Now Substack must choose: respect European law or lose its credibility. As for us authors, we have the freedom to migrate to other lands with our subscribers. I confess I’m not very optimistic. After the statements from Substack’s creators, I suppose there is a political bias in them. For them it is about defending freedom of expression as long as it serves their agenda. I’m staying a while longer, to see, as in a poker game.

Tariq Khalaf source: Ruwaida Amer/Al Jazeera
Tariq Khalaf source: Ruwaida Amer/Al Jazeera

In the meantime, I’m publishing one of Joy’s poems, which you can download freely from her book.

Joy: Echoes of a Human Dream: Have We Truly Evolved?

This question, despite its silliness, haunts me. It’s not my question, and it’s not even a casual one I saw in a sponsored ad promoting cheap articles that aren’t worth reading a single word from. But it’s the question of my little brother, who is no older than thirteen years old. He asked me with naivety, without paying attention to any answer. He asked it as if venting a buried anger that melts his chest.

I didn’t pay attention to what this little boy said. That’s just how he is - he asks a lot while making his paper kite to forget about time.

Just like the time he asked me:
"Does Paracetamol relieve the feeling of hunger the same way it relieves pain?"

And when I answered, "No,"
He responded bitterly, saying that hunger is much worse than pain. It’s another kind of ache that needs anesthetizing - more painful than headaches and bodily pain.

I shut my computer, listened to Frank Sinatra, and my eyelids gently closed, warning my eyes of the countdown into deep sleep…

Minutes passed, reaching the hour.
I wished to sleep, or for my consciousness to fade.
But the question of little Yusuf rang inside me like an alarm bell…

Why does this little one ask such a question?
Isn’t this the kind of question discussed in global newspapers?
Isn’t it the headline of Al Jazeera English?

Little Yusuf, the brave maker of kites.
He always amazed me with his precise, neat craftsmanship -
As if creating a brilliant Babylonian icon.

His kites fly bravely in the sky,
Piercing through a closed military zone,
Filled with warplanes and surveillance aircraft,
And bomb carriers stained with the blood of innocents.

They fly without a sound,
But they challenge the noise.
They defy the rockets and the aircraft.
They soar high, as if shouting into the sky:
"You will not silence me."


And me? I’m drained.

But how does a child who makes all this art
become an adult who asks a single question
that has worn me down?


Has humanity really evolved?
Has man changed?

Has the world begun to chant against killing,
to say "no" to murder?

Has it started to oppose those who starve a people -
Even if that people made mistakes?

Does the world cry out to stop bombs, missiles, and bullets?

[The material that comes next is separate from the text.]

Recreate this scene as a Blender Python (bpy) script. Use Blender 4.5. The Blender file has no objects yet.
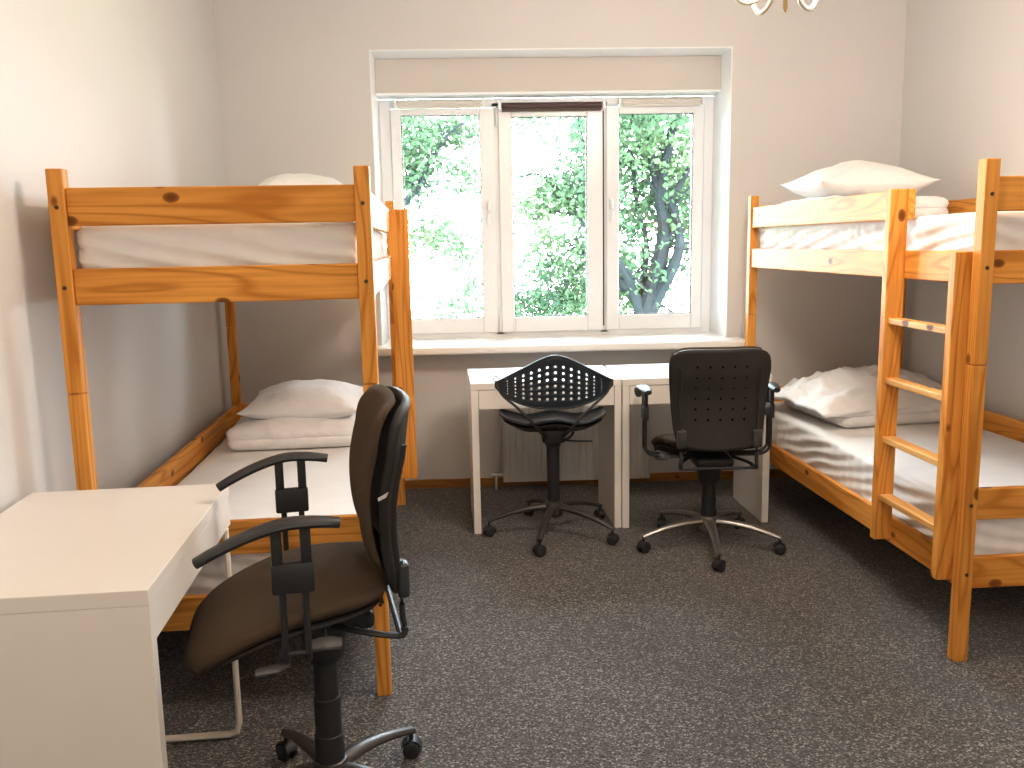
import bpy, bmesh, math, random
from mathutils import Vector, Matrix, noise
random.seed(7)
C = bpy.context.scene.collection
sc = bpy.context.scene
PI = math.pi
def V(*a): return Vector(a)

# ------------------------------------------------------------------ materials
class NT:
    def __init__(s, name):
        s.m = bpy.data.materials.new(name); s.m.use_nodes = True
        s.t = s.m.node_tree; s.n = s.t.nodes; s.l = s.t.links
        s.b = s.n['Principled BSDF']
    def new(s, t, **k):
        n = s.n.new(t)
        for a, v in k.items(): setattr(n, a, v)
        return n
    def link(s, a, b): s.l.new(a, b)
    def coord(s, scale=(1, 1, 1), rot=(0, 0, 0), rnd=False):
        tc = s.new('ShaderNodeTexCoord'); mp = s.new('ShaderNodeMapping')
        mp.inputs['Scale'].default_value = scale; mp.inputs['Rotation'].default_value = rot
        s.link(tc.outputs['Object'], mp.inputs['Vector'])
        if rnd:
            oi = s.new('ShaderNodeObjectInfo'); m = s.new('ShaderNodeMath', operation='MULTIPLY')
            m.inputs[1].default_value = 37.0; s.link(oi.outputs['Random'], m.inputs[0])
            s.link(m.outputs[0], mp.inputs['Location'])
        return mp.outputs['Vector']
    def noise(s, vec, scale, detail=3, rough=.5, dist=0):
        n = s.new('ShaderNodeTexNoise')
        n.inputs['Scale'].default_value = scale; n.inputs['Detail'].default_value = detail
        n.inputs['Roughness'].default_value = rough; n.inputs['Distortion'].default_value = dist
        s.link(vec, n.inputs['Vector']); return n.outputs['Fac']
    def ramp(s, fac, stops, interp='LINEAR'):
        r = s.new('ShaderNodeValToRGB'); r.color_ramp.interpolation = interp
        e = r.color_ramp.elements
        while len(e) < len(stops): e.new(.5)
        for x, (p, c) in zip(e, stops):
            x.position = p; x.color = (*c, 1) if len(c) == 3 else c
        s.link(fac, r.inputs['Fac']); return r.outputs['Color']
    def mix(s, fac, a, b, mode='MIX'):
        m = s.new('ShaderNodeMix', data_type='RGBA', blend_type=mode)
        for sock, v in ((m.inputs[0], fac), (m.inputs[6], a), (m.inputs[7], b)):
            if isinstance(v, bpy.types.NodeSocket): s.link(v, sock)
            elif isinstance(v, (int, float)): sock.default_value = v
            else: sock.default_value = (*v, 1)
        return m.outputs[2]
    def bump(s, h, strength=.3, dist=.01):
        b = s.new('ShaderNodeBump'); b.inputs['Strength'].default_value = strength
        b.inputs['Distance'].default_value = dist
        s.link(h, b.inputs['Height']); s.link(b.outputs['Normal'], s.b.inputs['Normal'])
    def col(s, v):
        if isinstance(v, bpy.types.NodeSocket): s.link(v, s.b.inputs['Base Color'])
        else: s.b.inputs['Base Color'].default_value = (*v, 1)
    def set(s, rough=.5, metal=0, spec=.5, coat=0, coatr=.1, sheen=0):
        i = s.b.inputs
        i['Roughness'].default_value = rough; i['Metallic'].default_value = metal
        i['Specular IOR Level'].default_value = spec
        i['Coat Weight'].default_value = coat; i['Coat Roughness'].default_value = coatr
        i['Sheen Weight'].default_value = sheen
        return s.m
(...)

Does it stand against the assassination of journalism,
Against the suffocation of the voice of truth?

Does it rise to support real freedom, truth, dignity?

Or is this little one babbling nonsense?

Is he setting a trap for my brain, exhausted by questions?

Has humanity really evolved?
Has the world learned from its sins?
From its silence during the Nazi Holocaust against the Jews?
Does it now scream at the top of its lungs,
Sacrificing its voice so that the tragedy won’t repeat?
Or was all of that an Illusion?

Is humanity exiled from conscience?
Or buried alive deep within?

Has man become used to killing it inside himself,
Again and again,
Until nothing remains but a faint echo?

Now I understand why this question disturbed me
And took over my thoughts and imagination.

Now I fully understand why Yusuf asked me
If there is any painkiller that can extinguish the ache of hunger.

I know full well that he didn’t mean hunger itself -
He meant the pain of human betrayal, and abandonment.

To be killed without anyone feeling you,
To have your humanity stolen,
Without a single reaction from those around you,
To have your voice muffled
While they pretend to be deaf.


Only now do I understand why this child asks all these questions… Perhaps this bitter reality is more than his innocent heart can bear.